Restate the whole of the material. Keep every word, and drop the pictures.
* * * * * * * * *
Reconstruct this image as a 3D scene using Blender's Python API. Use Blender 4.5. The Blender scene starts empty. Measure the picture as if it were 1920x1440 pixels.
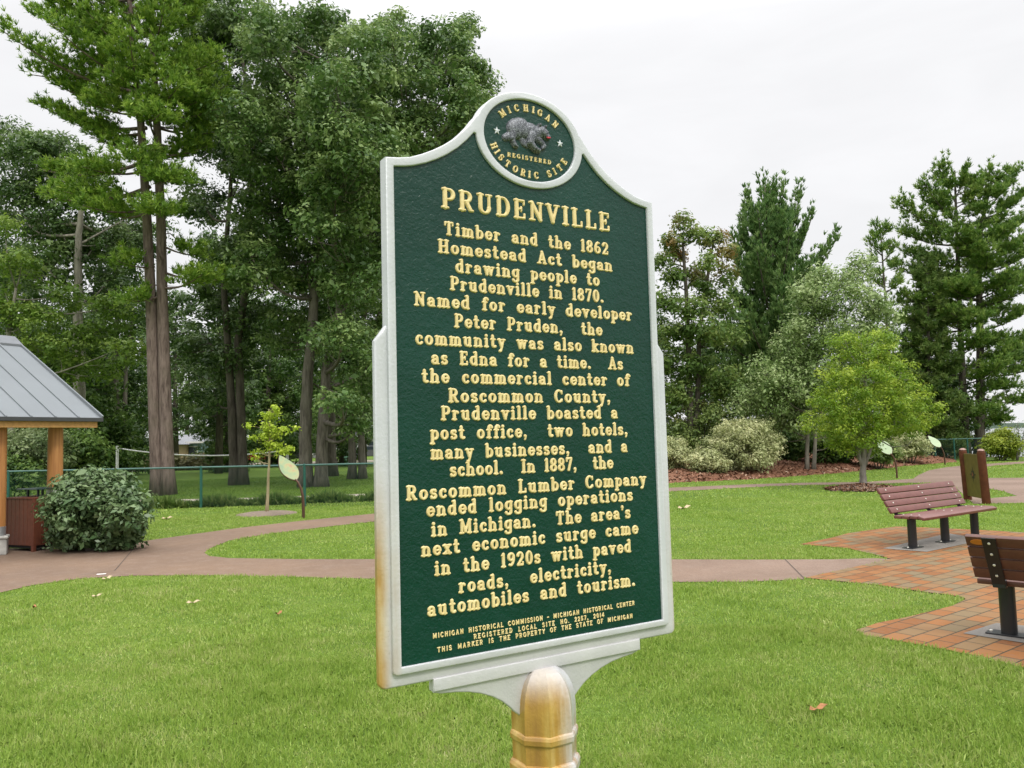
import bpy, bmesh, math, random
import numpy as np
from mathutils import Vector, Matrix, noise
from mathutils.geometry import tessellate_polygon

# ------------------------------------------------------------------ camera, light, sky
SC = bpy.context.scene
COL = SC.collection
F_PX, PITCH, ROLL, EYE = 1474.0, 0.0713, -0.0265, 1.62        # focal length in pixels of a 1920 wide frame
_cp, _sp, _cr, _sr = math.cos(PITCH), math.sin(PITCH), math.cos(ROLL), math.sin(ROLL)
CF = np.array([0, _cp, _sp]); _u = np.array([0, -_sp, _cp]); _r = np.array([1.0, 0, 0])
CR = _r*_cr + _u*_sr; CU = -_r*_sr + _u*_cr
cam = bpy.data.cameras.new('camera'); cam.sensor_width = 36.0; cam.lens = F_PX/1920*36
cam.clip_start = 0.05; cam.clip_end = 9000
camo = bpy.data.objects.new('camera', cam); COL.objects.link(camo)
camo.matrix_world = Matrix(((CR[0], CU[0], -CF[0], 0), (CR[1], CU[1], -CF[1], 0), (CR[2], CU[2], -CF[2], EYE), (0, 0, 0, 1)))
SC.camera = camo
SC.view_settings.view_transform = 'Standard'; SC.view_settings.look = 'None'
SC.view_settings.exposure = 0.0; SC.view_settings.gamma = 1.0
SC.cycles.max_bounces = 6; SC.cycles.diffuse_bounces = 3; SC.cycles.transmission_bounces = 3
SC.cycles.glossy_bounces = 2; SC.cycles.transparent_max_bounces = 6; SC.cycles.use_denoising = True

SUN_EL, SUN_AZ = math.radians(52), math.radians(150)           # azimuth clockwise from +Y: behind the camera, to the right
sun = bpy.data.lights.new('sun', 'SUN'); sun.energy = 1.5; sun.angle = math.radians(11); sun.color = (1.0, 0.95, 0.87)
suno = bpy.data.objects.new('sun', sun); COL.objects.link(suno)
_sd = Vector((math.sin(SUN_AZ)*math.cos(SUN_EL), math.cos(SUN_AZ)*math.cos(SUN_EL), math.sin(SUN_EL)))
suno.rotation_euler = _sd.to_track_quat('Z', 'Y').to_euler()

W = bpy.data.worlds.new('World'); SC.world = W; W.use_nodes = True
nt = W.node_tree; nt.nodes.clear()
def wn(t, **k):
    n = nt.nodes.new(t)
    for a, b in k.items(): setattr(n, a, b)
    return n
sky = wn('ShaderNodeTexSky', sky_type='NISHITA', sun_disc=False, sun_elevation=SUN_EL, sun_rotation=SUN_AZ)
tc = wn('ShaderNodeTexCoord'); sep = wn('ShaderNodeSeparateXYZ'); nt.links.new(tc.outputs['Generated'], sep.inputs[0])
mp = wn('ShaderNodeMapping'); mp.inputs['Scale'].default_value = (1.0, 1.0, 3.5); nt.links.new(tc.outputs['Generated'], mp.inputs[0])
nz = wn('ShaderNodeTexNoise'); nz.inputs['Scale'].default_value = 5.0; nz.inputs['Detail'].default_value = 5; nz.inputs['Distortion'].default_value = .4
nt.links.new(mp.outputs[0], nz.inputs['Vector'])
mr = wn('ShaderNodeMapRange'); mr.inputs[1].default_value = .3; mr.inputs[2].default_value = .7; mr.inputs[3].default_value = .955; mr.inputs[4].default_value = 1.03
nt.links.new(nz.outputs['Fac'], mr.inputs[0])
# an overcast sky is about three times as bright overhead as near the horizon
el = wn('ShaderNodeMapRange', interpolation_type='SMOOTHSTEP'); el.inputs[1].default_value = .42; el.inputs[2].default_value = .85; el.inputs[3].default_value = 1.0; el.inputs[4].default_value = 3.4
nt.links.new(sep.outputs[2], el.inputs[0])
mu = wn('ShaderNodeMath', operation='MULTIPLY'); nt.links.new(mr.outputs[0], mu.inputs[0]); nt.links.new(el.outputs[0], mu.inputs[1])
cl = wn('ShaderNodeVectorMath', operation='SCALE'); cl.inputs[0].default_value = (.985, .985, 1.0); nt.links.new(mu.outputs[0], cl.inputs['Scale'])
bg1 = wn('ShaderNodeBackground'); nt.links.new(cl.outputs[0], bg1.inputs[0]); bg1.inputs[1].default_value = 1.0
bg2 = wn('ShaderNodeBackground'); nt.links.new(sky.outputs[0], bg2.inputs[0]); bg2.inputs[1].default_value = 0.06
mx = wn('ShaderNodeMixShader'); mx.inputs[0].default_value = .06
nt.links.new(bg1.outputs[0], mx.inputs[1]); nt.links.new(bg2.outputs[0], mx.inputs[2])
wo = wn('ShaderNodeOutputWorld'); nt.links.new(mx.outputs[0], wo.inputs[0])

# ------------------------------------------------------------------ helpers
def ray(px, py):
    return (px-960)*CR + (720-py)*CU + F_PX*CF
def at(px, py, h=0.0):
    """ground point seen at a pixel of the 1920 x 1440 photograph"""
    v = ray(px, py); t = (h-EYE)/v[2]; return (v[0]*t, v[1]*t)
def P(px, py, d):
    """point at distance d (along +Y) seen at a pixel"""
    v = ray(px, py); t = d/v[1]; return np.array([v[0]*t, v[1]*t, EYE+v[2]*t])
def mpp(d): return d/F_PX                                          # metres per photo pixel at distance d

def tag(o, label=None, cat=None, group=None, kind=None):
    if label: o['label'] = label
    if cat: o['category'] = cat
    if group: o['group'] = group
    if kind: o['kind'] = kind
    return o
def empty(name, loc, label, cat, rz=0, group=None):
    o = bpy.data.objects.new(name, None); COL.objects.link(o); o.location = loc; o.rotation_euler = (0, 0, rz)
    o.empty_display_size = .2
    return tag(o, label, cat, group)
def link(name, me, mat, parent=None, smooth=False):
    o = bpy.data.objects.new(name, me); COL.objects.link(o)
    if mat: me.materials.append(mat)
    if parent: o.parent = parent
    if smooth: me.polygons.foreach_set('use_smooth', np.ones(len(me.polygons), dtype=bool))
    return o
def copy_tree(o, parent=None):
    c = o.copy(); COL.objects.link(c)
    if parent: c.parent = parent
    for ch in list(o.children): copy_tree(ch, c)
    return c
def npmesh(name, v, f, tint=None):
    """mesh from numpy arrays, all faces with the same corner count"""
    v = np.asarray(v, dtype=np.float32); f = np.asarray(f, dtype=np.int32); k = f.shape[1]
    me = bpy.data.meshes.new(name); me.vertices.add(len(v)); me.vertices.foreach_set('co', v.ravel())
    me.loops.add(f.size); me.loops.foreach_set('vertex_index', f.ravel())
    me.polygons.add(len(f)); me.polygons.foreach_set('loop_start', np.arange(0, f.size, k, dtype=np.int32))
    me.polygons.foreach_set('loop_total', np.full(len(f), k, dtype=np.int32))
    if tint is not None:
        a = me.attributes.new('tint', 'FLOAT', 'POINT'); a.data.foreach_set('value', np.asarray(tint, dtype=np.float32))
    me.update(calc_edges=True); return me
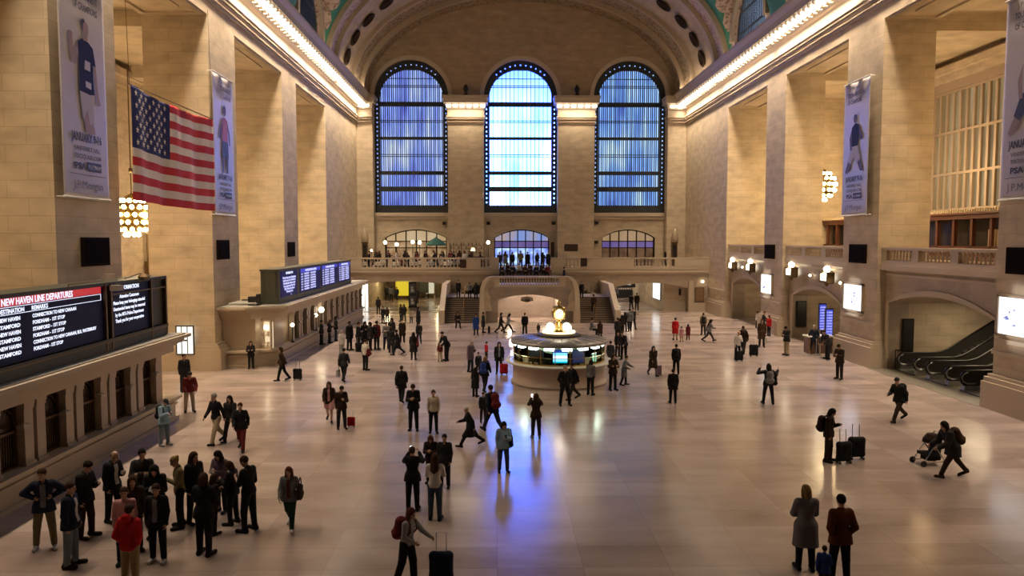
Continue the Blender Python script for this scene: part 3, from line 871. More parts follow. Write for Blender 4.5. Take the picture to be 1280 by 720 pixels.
* * * * * * * * *
**OUTPUT FOR THIS TASK**
Reconstruct this image as a 3D scene using Blender's Python API. Use Blender 4.5. The Blender scene starts empty. Measure the picture as if it were 1920x1440 pixels.
import bpy, bmesh, math, random
import numpy as np
from mathutils import Vector, Matrix, noise
from mathutils.geometry import tessellate_polygon

# ------------------------------------------------------------------ camera, light, sky
SC = bpy.context.scene
COL = SC.collection
F_PX, PITCH, ROLL, EYE = 1474.0, 0.0713, -0.0265, 1.62        # focal length in pixels of a 1920 wide frame
_cp, _sp, _cr, _sr = math.cos(PITCH), math.sin(PITCH), math.cos(ROLL), math.sin(ROLL)
CF = np.array([0, _cp, _sp]); _u = np.array([0, -_sp, _cp]); _r = np.array([1.0, 0, 0])
CR = _r*_cr + _u*_sr; CU = -_r*_sr + _u*_cr
cam = bpy.data.cameras.new('camera'); cam.sensor_width = 36.0; cam.lens = F_PX/1920*36
cam.clip_start = 0.05; cam.clip_end = 9000
camo = bpy.data.objects.new('camera', cam); COL.objects.link(camo)
camo.matrix_world = Matrix(((CR[0], CU[0], -CF[0], 0), (CR[1], CU[1], -CF[1], 0), (CR[2], CU[2], -CF[2], EYE), (0, 0, 0, 1)))
SC.camera = camo
SC.view_settings.view_transform = 'Standard'; SC.view_settings.look = 'None'
SC.view_settings.exposure = 0.0; SC.view_settings.gamma = 1.0
SC.cycles.max_bounces = 6; SC.cycles.diffuse_bounces = 3; SC.cycles.transmission_bounces = 3
SC.cycles.glossy_bounces = 2; SC.cycles.transparent_max_bounces = 6; SC.cycles.use_denoising = True

SUN_EL, SUN_AZ = math.radians(52), math.radians(150)           # azimuth clockwise from +Y: behind the camera, to the right
sun = bpy.data.lights.new('sun', 'SUN'); sun.energy = 1.5; sun.angle = math.radians(11); sun.color = (1.0, 0.95, 0.87)
suno = bpy.data.objects.new('sun', sun); COL.objects.link(suno)
_sd = Vector((math.sin(SUN_AZ)*math.cos(SUN_EL), math.cos(SUN_AZ)*math.cos(SUN_EL), math.sin(SUN_EL)))
suno.rotation_euler = _sd.to_track_quat('Z', 'Y').to_euler()

W = bpy.data.worlds.new('World'); SC.world = W; W.use_nodes = True
nt = W.node_tree; nt.nodes.clear()
def wn(t, **k):
    n = nt.nodes.new(t)
    for a, b in k.items(): setattr(n, a, b)
    return n
sky = wn('ShaderNodeTexSky', sky_type='NISHITA', sun_disc=False, sun_elevation=SUN_EL, sun_rotation=SUN_AZ)
tc = wn('ShaderNodeTexCoord'); sep = wn('ShaderNodeSeparateXYZ'); nt.links.new(tc.outputs['Generated'], sep.inputs[0])
mp = wn('ShaderNodeMapping'); mp.inputs['Scale'].default_value = (1.0, 1.0, 3.5); nt.links.new(tc.outputs['Generated'], mp.inputs[0])
nz = wn('ShaderNodeTexNoise'); nz.inputs['Scale'].default_value = 5.0; nz.inputs['Detail'].default_value = 5; nz.inputs['Distortion'].default_value = .4
nt.links.new(mp.outputs[0], nz.inputs['Vector'])
mr = wn('ShaderNodeMapRange'); mr.inputs[1].default_value = .3; mr.inputs[2].default_value = .7; mr.inputs[3].default_value = .955; mr.inputs[4].default_value = 1.03
nt.links.new(nz.outputs['Fac'], mr.inputs[0])
# an overcast sky is about three times as bright overhead as near the horizon
el = wn('ShaderNodeMapRange', interpolation_type='SMOOTHSTEP'); el.inputs[1].default_value = .42; el.inputs[2].default_value = .85; el.inputs[3].default_value = 1.0; el.inputs[4].default_value = 3.4
nt.links.new(sep.outputs[2], el.inputs[0])
mu = wn('ShaderNodeMath', operation='MULTIPLY'); nt.links.new(mr.outputs[0], mu.inputs[0]); nt.links.new(el.outputs[0], mu.inputs[1])
cl = wn('ShaderNodeVectorMath', operation='SCALE'); cl.inputs[0].default_value = (.985, .985, 1.0); nt.links.new(mu.outputs[0], cl.inputs['Scale'])
bg1 = wn('ShaderNodeBackground'); nt.links.new(cl.outputs[0], bg1.inputs[0]); bg1.inputs[1].default_value = 1.0
bg2 = wn('ShaderNodeBackground'); nt.links.new(sky.outputs[0], bg2.inputs[0]); bg2.inputs[1].default_value = 0.06
mx = wn('ShaderNodeMixShader'); mx.inputs[0].default_value = .06
nt.links.new(bg1.outputs[0], mx.inputs[1]); nt.links.new(bg2.outputs[0], mx.inputs[2])
wo = wn('ShaderNodeOutputWorld'); nt.links.new(mx.outputs[0], wo.inputs[0])

# ------------------------------------------------------------------ helpers
def ray(px, py):
    return (px-960)*CR + (720-py)*CU + F_PX*CF
def at(px, py, h=0.0):
    """ground point seen at a pixel of the 1920 x 1440 photograph"""
    v = ray(px, py); t = (h-EYE)/v[2]; return (v[0]*t, v[1]*t)
def P(px, py, d):
    """point at distance d (along +Y) seen at a pixel"""
    v = ray(px, py); t = d/v[1]; return np.array([v[0]*t, v[1]*t, EYE+v[2]*t])
def mpp(d): return d/F_PX                                          # metres per photo pixel at distance d

def tag(o, label=None, cat=None, group=None, kind=None):
    if label: o['label'] = label
    if cat: o['category'] = cat
    if group: o['group'] = group
    if kind: o['kind'] = kind
    return o
def empty(name, loc, label, cat, rz=0, group=None):
    o = bpy.data.objects.new(name, None); COL.objects.link(o); o.location = loc; o.rotation_euler = (0, 0, rz)
    o.empty_display_size = .2
    return tag(o, label, cat, group)
def link(name, me, mat, parent=None, smooth=False):
    o = bpy.data.objects.new(name, me); COL.objects.link(o)
    if mat: me.materials.append(mat)
    if parent: o.parent = parent
    if smooth: me.polygons.foreach_set('use_smooth', np.ones(len(me.polygons), dtype=bool))
    return o
def copy_tree(o, parent=None):
    c = o.copy(); COL.objects.link(c)
    if parent: c.parent = parent
    for ch in list(o.children): copy_tree(ch, c)
    return c
def npmesh(name, v, f, tint=None):
    """mesh from numpy arrays, all faces with the same corner count"""
    v = np.asarray(v, dtype=np.float32); f = np.asarray(f, dtype=np.int32); k = f.shape[1]
    me = bpy.data.meshes.new(name); me.vertices.add(len(v)); me.vertices.foreach_set('co', v.ravel())
    me.loops.add(f.size); me.loops.foreach_set('vertex_index', f.ravel())
    me.polygons.add(len(f)); me.polygons.foreach_set('loop_start', np.arange(0, f.size, k, dtype=np.int32))
    me.polygons.foreach_set('loop_total', np.full(len(f), k, dtype=np.int32))
    if tint is not None:
        a = me.attributes.new('tint', 'FLOAT', 'POINT'); a.data.foreach_set('value', np.asarray(tint, dtype=np.float32))
    me.update(calc_edges=True); return me
Continue the Blender Python script for this scene: part 3, from line 871. More parts follow. Write for Blender 4.5. Take the picture to be 1280 by 720 pixels.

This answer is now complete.